Posted: Sat Feb 28, 2004 8:50 pm
by jiteo
I tried putting in a PCI video card, and now the long beep, two short beeps has gone away, but the endless and fast beep beep beep is still there. Award says that the only "official" beep code is long beep, two short beeps, and that anything else is most likely a RAM probelm. I have a stick of 128MB in there, and I tried switching it from slot to slot, to no avail. Any ideas?

Posted: Sun Feb 29, 2004 12:26 am
by jiteo
New update. An older PCI video card got me an image on the screen, and it was telling me that there was a Drive A media error, which is why it was doing those endless beeps. The floppy light never came on. I tried 2 drives, both of which work, each with either the "cross-over" ribbon or the straight through ribbon, and stilll nothing. Any ideas?

Thanks!

enjoy!
Artom

Posted: Sun Feb 29, 2004 2:31 am
by NickS
Try an ISA diskette controller or Multi-I/O ?

Posted: Sun Feb 29, 2004 3:59 am
by jiteo
Thanks for the idea! Thing is, I don't know where I'd get one of those. And since a PCI video card works, wouldn't a floppy controller on the PCI bus work also?

enjoy!
Artom

Posted: Sun Feb 29, 2004 12:55 pm
by Rainbow
There are no PCI floppy controllers. ISA multi-IO cards are present in many older 486 computers and also in most 386s and 286s (except for the "big brands" - they have often everything integrated on the motherboard).

Posted: Sun Feb 29, 2004 4:17 pm
by jiteo
Okay... I'll have to ask my computer science friends.

About the floppy controller, I just meant that the Windows device manager shows the floppy controller on this computer to be on the PCI bus. But then I checked with Linux's lspci command on my Pentium 166 router and on this computer, and in neither case was there a floppy controller listed. So much for trusting Windows!

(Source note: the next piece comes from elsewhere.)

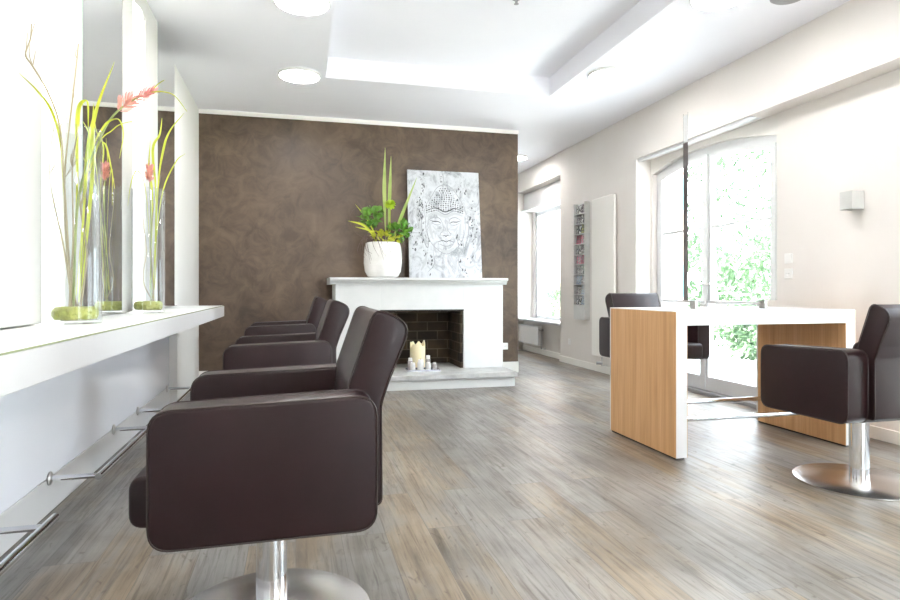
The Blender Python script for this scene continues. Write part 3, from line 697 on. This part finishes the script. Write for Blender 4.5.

Thanks again for this forum's help. The old computer I'm trying to fix will be a web server, so be sure that wimsbios.com will be mentionned there.

enjoy!
Artom

Posted: Thu Mar 11, 2004 1:29 am
by jiteo
Since I was browsing through this forum, I though I'd make sure that pure ISA floppy controllers should work where multi I/O controllers work right?

Posted: Thu Mar 11, 2004 1:31 am
by jiteo
Note to self: never get into techy stuff when tired. It'll lead to more embarrassment then you can handle.

Posted: Thu Mar 11, 2004 7:52 am
by edwin
when using a multi I/O controller for this purpose you have to disable anything but the floppy to make it work properly anyway, so: yes.

Posted: Sat Mar 20, 2004 12:51 am
by jiteo
New Update. Yey!

Got myself an ISA floppy controller, and found the IRQ/DMA/IO combination that works with the jumpers (thank you plug and play, thank you!). However any boot disk that I stick in there gives me the same error: insert system disk and press enter. I've tried the DrDOS disk from bootdisk.com and Windows XP's boot disk. I've also tried every IO/DMA/IRQ combination up to DMA 2, since I figured what doesn't work with DMA 2 is not likely to work with DMA 3. What I have is IRQ 6, DMA 2 and IO 3F0.

Any ideas? I'm so close!
And thank you all again.

enjoy!
Artom

Posted: Sat Mar 20, 2004 1:04 am
by jiteo
I should have read a bit before posting. What does not work with DMA2 might work with DMA3, but I don't see why that would have a bearing on the floppy not being booted from.

Posted: Sat Mar 20, 2004 3:14 am
by jiteo
I've tried DOS boot disks of various versions from various places, and a GRUB boot sector too. Nothing.